Regrettably, once again US corporations, the Wall Street banks, are busy alienating the world against America's interests through their unethical and shockingly predatory business practices. It will be interesting if Asia and South America pick up this theme of banning the Wall Street banks on ethical considerations from doing certain types of business in their regions.

It would be even more significant if US financial assets were to no longer find a place with foreign investors, based on a perception of their somewhat fraudulent taint from the CDO ratings scandals. Little or no reform has yet occurred. Who will then expect anything to have changed?

The imbalances, flaws and conflicts of interest in the US financial markets are a genuine shame, and may yet cripple the economy once again. And the unwillingness of the reform President to do anything about it is even more shocking still. What is he thinking?

Congressman Alan Grayson (D-Fla) recently said , "There is a growing feeling on the part of Democrats that the president is getting bad advice from people who have sold out to Wall Street."

I think far too many people would agree whole-heartedly with him.


Guardian UK
Europe bars Wall Street banks from government bond sales
By Elena Moya
Monday 8 March 2010 21.36 GMT

European countries are blocking Wall Street banks from lucrative deals to sell government debt worth hundreds of billions of euros in retaliation for their role in the credit crunch.

For the first time in five years, no big US investment bank appears among the top nine sovereign bond bookrunners in Europe, according to Dealogic data compiled for the Guardian. Only Morgan Stanley ranks at number 10.

Goldman Sachs doesn't make the table. Goldman made it to number five last year and in 2006, and number eight in 2007, the data shows. JP Morgan was in the top ten last year and in 2007 and 2006 but doesn't appear this year.

"Governments do not have the confidence that the excessive risk-taking culture of the big Wall Street banks has changed and they still cannot be trusted to put the stability of the financial system before profit," said Arlene McCarthy, vice chair of the European parliament's economic and monetary affairs committee. "It is no surprise therefore that governments are reluctant to do business with banks that have failed to learn the lesson of the crisis. The banks need to acknowledge the mistakes that were made and behave in an ethical way to regain the trust and confidence of governments."

European sovereign bond league tables are now dominated by European banks such as Barclays Capital, Deutsche Bank, and Société Générale, the Dealogic table shows. Their business model is usually seen as more relationship-based, while US investment banks have traditionally been focused on immediate deal-making. (A euphemism for customer face-ripping - Jesse)

Being left out of government bond sales means missing out on one of the top fee-earning opportunities this year, given the relative drought in mergers and acquisitions and stock market flotations.
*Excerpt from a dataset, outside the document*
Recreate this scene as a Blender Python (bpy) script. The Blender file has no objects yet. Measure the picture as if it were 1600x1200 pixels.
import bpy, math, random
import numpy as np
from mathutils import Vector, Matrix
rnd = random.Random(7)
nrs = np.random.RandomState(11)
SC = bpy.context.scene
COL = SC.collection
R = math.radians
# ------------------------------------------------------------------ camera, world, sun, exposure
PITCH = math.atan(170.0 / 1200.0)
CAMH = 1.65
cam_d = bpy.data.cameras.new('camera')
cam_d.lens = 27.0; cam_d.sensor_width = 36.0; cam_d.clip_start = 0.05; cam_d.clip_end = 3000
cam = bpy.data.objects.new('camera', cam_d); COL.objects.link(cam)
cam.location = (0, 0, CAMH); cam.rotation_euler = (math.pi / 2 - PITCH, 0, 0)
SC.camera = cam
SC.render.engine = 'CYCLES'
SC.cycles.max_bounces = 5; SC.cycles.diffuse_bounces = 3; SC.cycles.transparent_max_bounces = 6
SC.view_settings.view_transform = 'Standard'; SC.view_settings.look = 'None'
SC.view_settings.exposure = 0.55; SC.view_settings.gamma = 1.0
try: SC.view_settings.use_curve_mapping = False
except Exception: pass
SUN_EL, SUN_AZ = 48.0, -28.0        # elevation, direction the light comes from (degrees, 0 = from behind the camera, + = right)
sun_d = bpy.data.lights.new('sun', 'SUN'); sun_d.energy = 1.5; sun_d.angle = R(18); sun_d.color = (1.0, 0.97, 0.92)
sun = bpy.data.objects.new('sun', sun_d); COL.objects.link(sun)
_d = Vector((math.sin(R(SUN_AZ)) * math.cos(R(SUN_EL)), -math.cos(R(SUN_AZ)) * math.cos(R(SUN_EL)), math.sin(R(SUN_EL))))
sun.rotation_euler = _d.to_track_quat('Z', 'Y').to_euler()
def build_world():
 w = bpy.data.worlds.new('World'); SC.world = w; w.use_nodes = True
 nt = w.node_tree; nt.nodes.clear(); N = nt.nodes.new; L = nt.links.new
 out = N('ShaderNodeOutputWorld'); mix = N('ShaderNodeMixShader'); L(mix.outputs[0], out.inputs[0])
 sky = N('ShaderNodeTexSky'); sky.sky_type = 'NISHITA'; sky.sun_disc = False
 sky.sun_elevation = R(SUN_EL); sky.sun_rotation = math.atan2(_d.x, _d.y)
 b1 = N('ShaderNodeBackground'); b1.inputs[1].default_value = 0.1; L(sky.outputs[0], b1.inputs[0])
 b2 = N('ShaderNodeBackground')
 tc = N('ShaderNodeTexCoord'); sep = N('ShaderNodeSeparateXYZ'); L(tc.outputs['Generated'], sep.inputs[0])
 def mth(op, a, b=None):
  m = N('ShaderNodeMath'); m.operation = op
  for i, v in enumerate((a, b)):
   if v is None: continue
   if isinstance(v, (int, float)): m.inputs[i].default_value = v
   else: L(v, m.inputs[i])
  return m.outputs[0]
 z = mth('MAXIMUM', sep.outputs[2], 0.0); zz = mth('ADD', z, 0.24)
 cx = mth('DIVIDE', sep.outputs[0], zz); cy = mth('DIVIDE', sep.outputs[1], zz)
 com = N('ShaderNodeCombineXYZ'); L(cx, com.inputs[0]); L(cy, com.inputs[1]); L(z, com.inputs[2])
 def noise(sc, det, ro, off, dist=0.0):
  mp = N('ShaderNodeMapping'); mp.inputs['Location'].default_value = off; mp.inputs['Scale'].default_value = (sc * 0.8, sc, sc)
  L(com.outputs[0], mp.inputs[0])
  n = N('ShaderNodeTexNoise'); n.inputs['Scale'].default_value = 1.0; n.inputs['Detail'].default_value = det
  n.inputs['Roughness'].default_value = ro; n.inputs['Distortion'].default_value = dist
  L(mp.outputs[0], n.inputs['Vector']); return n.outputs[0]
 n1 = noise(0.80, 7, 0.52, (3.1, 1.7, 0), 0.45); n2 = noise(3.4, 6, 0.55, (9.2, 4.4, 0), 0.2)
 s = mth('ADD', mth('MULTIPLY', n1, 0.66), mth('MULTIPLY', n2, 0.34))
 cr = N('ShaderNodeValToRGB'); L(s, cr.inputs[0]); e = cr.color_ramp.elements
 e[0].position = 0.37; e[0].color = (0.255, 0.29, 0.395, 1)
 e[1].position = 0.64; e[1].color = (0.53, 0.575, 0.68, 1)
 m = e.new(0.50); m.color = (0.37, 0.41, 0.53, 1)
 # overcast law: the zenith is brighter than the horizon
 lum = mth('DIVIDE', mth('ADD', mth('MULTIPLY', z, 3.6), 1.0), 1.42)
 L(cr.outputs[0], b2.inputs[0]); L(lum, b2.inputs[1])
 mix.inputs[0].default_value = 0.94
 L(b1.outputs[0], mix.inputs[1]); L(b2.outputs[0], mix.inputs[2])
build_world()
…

Western European governments need to raise an estimated half a trillion dollars this year to refinance debts and pay for bank bailouts and rising unemployment....

Investment banks insist their business areas are separated by confidentiality walls, but countries have been furious about some of their trades appearing to conflict – either on their own books, or on behalf of clients.

Goldman Sachs said its overall position in the European sovereign bond market had improved this quarter once US dollar denominated deals were included. It said its own data showed it ranked fourth in European sovereign bond sales this year...

"The power of big investment banks was a factor in the banking crisis, and it's up to regulators and customers to stand up to them, and not picking them is one of the ways," Augar said...

The EU is also trying to curb US financial power by creating its own monetary fund – a replica of the Washington-based IMF. The need of a European fund has emerged during the Greek crisis, as European politicians have insisted financial troubles should be resolved at home.